_Set exercise:_ Copy every line of the listing exactly.

——

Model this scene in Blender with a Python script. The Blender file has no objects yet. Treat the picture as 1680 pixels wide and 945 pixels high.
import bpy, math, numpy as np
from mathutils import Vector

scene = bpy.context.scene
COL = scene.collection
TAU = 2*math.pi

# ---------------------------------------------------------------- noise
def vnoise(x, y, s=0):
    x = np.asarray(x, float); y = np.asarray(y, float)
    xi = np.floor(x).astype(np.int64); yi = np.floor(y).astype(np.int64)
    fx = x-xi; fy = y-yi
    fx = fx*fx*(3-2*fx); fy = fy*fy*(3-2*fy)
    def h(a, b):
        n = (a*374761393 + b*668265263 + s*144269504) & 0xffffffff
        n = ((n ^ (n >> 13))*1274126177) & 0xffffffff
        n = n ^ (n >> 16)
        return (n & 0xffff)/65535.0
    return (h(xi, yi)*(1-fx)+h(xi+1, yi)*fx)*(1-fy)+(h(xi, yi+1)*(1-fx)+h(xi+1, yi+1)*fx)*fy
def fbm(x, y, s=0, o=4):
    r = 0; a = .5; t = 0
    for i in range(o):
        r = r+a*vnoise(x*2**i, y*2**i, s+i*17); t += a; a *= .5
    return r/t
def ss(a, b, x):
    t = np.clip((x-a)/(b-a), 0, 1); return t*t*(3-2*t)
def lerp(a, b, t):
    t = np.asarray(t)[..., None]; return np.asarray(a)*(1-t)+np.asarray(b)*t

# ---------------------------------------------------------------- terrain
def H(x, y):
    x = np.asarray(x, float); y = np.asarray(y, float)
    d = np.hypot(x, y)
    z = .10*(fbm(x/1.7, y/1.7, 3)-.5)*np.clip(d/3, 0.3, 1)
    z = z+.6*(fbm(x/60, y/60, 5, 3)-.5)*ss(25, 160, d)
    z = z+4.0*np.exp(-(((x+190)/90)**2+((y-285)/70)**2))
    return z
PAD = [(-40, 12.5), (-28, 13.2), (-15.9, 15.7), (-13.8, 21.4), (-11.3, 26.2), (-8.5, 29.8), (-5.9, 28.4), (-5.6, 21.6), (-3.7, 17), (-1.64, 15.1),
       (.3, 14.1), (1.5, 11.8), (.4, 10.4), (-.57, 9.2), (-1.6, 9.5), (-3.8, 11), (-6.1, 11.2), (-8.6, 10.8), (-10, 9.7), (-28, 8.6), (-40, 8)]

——

_Completed task:_
Model this scene in Blender with a Python script. The Blender file has no objects yet. Treat the picture as 1680 pixels wide and 945 pixels high.
import bpy, math, numpy as np
from mathutils import Vector

scene = bpy.context.scene
COL = scene.collection
TAU = 2*math.pi

# ---------------------------------------------------------------- noise
def vnoise(x, y, s=0):
    x = np.asarray(x, float); y = np.asarray(y, float)
    xi = np.floor(x).astype(np.int64); yi = np.floor(y).astype(np.int64)
    fx = x-xi; fy = y-yi
    fx = fx*fx*(3-2*fx); fy = fy*fy*(3-2*fy)
    def h(a, b):
        n = (a*374761393 + b*668265263 + s*144269504) & 0xffffffff
        n = ((n ^ (n >> 13))*1274126177) & 0xffffffff
        n = n ^ (n >> 16)
        return (n & 0xffff)/65535.0
    return (h(xi, yi)*(1-fx)+h(xi+1, yi)*fx)*(1-fy)+(h(xi, yi+1)*(1-fx)+h(xi+1, yi+1)*fx)*fy
def fbm(x, y, s=0, o=4):
    r = 0; a = .5; t = 0
    for i in range(o):
        r = r+a*vnoise(x*2**i, y*2**i, s+i*17); t += a; a *= .5
    return r/t
def ss(a, b, x):
    t = np.clip((x-a)/(b-a), 0, 1); return t*t*(3-2*t)
def lerp(a, b, t):
    t = np.asarray(t)[..., None]; return np.asarray(a)*(1-t)+np.asarray(b)*t

# ---------------------------------------------------------------- terrain
def H(x, y):
    x = np.asarray(x, float); y = np.asarray(y, float)
    d = np.hypot(x, y)
    z = .10*(fbm(x/1.7, y/1.7, 3)-.5)*np.clip(d/3, 0.3, 1)
    z = z+.6*(fbm(x/60, y/60, 5, 3)-.5)*ss(25, 160, d)
    z = z+4.0*np.exp(-(((x+190)/90)**2+((y-285)/70)**2))
    return z
PAD = [(-40, 12.5), (-28, 13.2), (-15.9, 15.7), (-13.8, 21.4), (-11.3, 26.2), (-8.5, 29.8), (-5.9, 28.4), (-5.6, 21.6), (-3.7, 17), (-1.64, 15.1),
       (.3, 14.1), (1.5, 11.8), (.4, 10.4), (-.57, 9.2), (-1.6, 9.5), (-3.8, 11), (-6.1, 11.2), (-8.6, 10.8), (-10, 9.7), (-28, 8.6), (-40, 8)]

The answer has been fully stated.